El equipo técnico de la película es de primera división: Guión de Frederick Knott basado en una obra de teatro escrita por él mismo, que se estrenó en la BBC en 1952. La música, increíblemente perfecta, es de Dimitri Tiomkin. La fotografía, saturada, intensa, es de Robert Burks. El director, ya lo sabéis, Alfred Hitchcock, quizá la mente más retorcidamente ingeniosa de la historia del cine. 

La película, “Crimen perfecto”, una producción de la Warner, se rodó en 1954. Sus principales actores forman el quinteto de personajes de la obra: Grace Kelly, como Margot; Ray Milland como Tony Wendice; Robert Cummings como Mark Halliday, el amante escritor; John Williams como el inspector jefe Hubbard; Anthony Dawson como Swan Lesgate. 

Hitchcock aparece, en esta ocasión, como uno de los comensales de la cena de universidad que se recoge en un retrato colgado en la pared.
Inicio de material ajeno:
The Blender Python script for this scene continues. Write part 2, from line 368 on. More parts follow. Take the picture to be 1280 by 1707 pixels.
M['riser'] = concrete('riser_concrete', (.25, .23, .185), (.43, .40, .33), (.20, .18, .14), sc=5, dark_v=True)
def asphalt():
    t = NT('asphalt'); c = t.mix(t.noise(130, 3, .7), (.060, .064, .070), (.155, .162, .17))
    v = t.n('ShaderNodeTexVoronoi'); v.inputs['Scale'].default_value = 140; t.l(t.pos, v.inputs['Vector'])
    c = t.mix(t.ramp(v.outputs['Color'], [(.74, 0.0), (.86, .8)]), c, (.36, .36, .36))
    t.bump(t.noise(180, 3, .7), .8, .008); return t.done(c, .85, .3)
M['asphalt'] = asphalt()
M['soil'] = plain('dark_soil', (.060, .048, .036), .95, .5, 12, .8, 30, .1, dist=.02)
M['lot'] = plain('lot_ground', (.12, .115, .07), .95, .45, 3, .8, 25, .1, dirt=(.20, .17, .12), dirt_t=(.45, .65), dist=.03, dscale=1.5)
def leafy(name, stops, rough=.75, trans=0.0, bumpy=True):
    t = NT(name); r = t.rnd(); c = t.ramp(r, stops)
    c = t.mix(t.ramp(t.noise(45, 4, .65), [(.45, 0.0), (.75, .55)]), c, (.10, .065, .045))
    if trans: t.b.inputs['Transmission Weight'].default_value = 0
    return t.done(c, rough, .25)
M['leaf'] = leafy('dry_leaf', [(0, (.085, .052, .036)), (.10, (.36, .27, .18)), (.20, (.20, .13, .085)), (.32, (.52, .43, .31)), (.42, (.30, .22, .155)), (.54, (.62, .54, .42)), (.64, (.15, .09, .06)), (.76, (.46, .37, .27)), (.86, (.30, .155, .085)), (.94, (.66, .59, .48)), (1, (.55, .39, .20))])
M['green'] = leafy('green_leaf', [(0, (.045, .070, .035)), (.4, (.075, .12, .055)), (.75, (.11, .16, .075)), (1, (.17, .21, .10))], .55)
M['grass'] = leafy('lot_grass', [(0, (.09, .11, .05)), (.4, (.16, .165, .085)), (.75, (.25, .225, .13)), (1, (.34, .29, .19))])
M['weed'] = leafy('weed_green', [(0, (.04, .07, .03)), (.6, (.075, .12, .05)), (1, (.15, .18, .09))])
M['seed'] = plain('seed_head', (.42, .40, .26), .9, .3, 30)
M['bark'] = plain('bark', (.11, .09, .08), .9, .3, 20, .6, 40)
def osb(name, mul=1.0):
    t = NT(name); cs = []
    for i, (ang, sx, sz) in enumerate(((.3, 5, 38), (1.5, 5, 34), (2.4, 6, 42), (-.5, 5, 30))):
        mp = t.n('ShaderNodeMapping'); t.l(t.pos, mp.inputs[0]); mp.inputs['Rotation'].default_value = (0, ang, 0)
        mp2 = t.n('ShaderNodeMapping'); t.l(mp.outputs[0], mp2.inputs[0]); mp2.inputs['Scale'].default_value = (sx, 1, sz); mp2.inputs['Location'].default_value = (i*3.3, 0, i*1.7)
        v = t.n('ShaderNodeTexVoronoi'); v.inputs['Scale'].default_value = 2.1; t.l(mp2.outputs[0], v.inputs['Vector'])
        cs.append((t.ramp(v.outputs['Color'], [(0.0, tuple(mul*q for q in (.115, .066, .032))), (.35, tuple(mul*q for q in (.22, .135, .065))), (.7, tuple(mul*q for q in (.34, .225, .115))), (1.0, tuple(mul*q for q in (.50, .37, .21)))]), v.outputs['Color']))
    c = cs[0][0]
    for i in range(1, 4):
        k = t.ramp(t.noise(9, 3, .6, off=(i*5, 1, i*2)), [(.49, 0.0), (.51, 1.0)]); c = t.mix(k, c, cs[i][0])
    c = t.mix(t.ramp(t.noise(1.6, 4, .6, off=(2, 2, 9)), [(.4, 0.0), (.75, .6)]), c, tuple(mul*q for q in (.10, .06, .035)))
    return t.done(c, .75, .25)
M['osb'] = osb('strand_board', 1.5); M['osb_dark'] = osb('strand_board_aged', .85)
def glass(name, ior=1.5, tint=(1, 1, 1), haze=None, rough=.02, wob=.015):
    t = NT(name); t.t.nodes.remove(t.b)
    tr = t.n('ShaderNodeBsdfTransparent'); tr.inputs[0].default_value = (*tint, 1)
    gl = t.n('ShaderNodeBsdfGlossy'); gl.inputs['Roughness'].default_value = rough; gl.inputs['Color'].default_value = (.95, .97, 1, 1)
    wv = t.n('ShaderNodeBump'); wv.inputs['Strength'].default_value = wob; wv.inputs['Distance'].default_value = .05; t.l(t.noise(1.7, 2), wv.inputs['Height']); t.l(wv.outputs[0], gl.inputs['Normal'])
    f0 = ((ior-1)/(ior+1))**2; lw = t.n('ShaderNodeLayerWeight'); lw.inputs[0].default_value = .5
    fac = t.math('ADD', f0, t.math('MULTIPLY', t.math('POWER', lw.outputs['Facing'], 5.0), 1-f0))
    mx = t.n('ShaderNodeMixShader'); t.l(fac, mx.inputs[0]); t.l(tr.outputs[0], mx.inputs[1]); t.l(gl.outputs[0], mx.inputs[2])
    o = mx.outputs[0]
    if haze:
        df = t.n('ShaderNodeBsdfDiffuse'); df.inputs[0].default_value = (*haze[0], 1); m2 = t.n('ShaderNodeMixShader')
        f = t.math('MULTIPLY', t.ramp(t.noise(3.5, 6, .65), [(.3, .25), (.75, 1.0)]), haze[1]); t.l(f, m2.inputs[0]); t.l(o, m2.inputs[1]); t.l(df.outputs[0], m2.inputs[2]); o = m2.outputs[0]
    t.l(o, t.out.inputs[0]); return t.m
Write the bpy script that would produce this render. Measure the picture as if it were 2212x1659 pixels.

El vestuario, nada desdeñable por su belleza y su ajuste a la época, es de Moss Marbry. Maravilloso vestido rojo con transparencias de encaje que ha pasado a la historia de la moda junto con ese otro, también lucido por Kelly, blanco con flores negras de "La ventana indiscreta". 

Grace Kelly, fue, junto con Tipi Heddren, Doris Day o Kim Novak una de las rubias frías del director. Había nacido en Filadelfia en 1929 y realizado ya algunas películas de interés, como “Solo ante el peligro” de 1952 con Gary Cooper y la espectacular “Mogambo”, compitiendo, es un decir, con Ava Gadner. Con el maestro Hitchcock rodó otras dos películas: “La ventana indiscreta” y “Atrapa a un ladrón”, en la Costa Azul, con Cary Grant. Murió en un accidente de coche en Mónaco, siendo Princesa, en 1982. Por su parte, Ray Milland era galés, versátil, elegante, y lo mismo hacía teatro, que cine, que luego mucha televisión, en sus años finales. Por “Días sin huella” de Billy Wilder obtuvo un Óscar. Fue el padre de Ryan O´Neal en la famosísima y lacrimógena “Love Story” de 1970. Murió en 1986 en California.